Revolutionary Socialists and the whole working class movement should oppose any military intervention or imposition of a state of emergency, they should demand the lifting of the ban on social media and news channels and a halt to the present crack down. These measures will undoubtedly be used against the working class and all progressive forces in the country. In working class districts and minority areas, organisations like the trade unions should organise protection against attacks or pogroms by the Islamists or interventions by the state forces. Now, more than ever, only a struggle against poverty and for democratic rights can provide the masses with an alternative to the carnival of reaction that is underway.

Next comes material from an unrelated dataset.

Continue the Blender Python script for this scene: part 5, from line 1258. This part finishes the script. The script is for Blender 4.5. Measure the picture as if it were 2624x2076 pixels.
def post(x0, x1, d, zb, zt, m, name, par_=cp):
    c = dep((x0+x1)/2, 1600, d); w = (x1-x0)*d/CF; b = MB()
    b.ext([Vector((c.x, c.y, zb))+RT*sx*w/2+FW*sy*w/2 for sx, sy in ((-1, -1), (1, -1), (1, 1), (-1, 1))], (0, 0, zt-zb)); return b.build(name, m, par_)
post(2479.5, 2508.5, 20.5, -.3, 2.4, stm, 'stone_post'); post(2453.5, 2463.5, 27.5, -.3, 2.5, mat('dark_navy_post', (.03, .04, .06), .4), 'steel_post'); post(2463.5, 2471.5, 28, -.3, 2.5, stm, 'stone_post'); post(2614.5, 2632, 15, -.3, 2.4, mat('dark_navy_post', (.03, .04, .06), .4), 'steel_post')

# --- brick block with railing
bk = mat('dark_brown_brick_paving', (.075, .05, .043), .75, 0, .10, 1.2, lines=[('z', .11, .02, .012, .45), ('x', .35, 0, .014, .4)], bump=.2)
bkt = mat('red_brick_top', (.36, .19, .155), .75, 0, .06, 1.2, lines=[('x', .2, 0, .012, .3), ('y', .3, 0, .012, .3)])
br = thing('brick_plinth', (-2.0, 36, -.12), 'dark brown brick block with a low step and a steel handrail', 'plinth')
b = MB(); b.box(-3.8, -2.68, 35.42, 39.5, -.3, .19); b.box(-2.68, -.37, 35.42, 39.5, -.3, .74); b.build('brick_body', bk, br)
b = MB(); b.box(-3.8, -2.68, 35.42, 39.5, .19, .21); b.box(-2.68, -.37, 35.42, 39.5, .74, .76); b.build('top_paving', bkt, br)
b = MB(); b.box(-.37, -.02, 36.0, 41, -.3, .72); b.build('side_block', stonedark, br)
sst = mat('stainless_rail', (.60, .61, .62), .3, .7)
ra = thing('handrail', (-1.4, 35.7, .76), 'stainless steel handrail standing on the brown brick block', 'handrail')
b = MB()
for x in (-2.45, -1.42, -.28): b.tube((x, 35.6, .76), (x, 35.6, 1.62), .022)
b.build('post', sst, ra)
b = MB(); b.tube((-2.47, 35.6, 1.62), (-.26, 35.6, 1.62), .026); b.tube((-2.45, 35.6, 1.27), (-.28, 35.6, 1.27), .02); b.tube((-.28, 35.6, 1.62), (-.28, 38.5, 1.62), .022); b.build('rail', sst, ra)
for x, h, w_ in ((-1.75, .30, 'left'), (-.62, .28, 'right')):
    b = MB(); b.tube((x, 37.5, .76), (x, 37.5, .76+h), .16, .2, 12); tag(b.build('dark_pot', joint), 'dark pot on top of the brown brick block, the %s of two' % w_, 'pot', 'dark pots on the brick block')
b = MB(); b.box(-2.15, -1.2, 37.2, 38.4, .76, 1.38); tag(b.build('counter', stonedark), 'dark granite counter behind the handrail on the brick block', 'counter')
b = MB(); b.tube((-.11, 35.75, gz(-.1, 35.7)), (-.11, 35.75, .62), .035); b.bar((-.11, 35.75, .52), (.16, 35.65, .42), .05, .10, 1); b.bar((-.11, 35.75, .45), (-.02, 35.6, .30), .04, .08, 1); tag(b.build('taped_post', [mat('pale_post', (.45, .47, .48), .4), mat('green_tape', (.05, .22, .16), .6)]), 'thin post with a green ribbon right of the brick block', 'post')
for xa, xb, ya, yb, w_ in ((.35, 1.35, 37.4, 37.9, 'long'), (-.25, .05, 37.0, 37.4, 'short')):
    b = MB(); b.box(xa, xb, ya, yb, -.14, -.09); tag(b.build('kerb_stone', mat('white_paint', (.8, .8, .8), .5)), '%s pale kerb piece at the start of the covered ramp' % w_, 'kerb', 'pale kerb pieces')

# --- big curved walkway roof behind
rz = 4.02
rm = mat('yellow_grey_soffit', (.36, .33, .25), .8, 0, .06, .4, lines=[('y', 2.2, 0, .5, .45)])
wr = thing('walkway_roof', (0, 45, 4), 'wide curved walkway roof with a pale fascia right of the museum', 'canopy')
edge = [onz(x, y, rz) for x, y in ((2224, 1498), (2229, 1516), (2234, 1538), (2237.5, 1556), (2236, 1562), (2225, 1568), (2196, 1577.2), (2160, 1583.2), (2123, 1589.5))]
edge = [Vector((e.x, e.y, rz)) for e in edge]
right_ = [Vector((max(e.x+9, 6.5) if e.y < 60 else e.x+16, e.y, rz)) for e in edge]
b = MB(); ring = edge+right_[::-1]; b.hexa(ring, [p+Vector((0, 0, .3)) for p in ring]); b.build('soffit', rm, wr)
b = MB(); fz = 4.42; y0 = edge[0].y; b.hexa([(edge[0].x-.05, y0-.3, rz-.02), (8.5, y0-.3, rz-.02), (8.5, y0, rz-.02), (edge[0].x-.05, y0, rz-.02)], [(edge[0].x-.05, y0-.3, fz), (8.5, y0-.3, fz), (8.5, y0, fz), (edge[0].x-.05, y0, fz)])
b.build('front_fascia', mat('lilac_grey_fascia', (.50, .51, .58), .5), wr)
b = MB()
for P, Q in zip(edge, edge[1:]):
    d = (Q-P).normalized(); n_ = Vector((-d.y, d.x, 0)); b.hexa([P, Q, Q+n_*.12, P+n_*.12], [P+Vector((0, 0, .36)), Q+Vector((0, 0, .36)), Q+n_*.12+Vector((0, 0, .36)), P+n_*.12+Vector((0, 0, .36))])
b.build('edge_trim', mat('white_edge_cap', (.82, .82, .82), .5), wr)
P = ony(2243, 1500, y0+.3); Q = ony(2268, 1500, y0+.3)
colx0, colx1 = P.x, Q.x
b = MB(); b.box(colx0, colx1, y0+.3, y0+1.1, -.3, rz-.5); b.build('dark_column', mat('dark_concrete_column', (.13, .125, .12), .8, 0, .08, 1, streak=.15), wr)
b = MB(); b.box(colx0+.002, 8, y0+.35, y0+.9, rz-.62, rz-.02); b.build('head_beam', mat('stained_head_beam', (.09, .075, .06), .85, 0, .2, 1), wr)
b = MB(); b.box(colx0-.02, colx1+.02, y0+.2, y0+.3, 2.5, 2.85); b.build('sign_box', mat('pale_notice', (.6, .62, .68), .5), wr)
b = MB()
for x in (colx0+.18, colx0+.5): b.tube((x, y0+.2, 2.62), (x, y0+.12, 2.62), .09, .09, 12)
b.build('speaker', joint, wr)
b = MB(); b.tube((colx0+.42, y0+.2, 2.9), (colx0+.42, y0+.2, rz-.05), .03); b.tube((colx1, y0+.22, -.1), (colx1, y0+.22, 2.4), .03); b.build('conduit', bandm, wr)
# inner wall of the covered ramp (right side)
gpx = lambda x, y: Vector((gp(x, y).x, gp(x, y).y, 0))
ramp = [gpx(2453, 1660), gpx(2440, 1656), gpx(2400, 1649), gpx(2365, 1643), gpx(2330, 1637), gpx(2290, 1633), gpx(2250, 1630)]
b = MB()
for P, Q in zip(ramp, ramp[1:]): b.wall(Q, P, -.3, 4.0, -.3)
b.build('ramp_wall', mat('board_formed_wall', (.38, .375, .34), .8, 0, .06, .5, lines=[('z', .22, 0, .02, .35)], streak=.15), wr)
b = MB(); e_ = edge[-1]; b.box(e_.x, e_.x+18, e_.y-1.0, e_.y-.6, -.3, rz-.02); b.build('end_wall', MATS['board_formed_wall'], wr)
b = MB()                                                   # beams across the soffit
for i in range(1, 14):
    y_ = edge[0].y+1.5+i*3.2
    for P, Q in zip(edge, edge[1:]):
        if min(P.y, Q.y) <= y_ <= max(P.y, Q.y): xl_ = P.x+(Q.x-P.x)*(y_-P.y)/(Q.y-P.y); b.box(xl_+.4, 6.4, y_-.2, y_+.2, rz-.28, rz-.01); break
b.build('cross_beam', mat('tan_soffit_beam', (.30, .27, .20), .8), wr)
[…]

Far from blocking communications and censoring information, what the country needs is an opening up of the whole apparatus of government; the treaties, the accounts, the financial transactions and contracts of the government, the military and the big enterprises. The corruption and plundering of the country is a phenomenon not limited to the Nawaz family. The working masses have a right to see this in all its clarity.

In fact, it is the Left’s failure to launch such a movement and, instead, its focus on an abstract defence of “democracy”, that has handed the initiative on the street to arch reactionary forces. Of course, there is always a real danger of the military taking over again, but the best way to counter this is not lukewarm support for the corrupt government, but a clear proletarian opposition. The Left should have been in the forefront of such a struggle for months. Now this error should be corrected as soon as possible by building a united front of trade unions, workers, youth and women’s organisations against both the government and its reactionary challengers, be they generals or Islamists.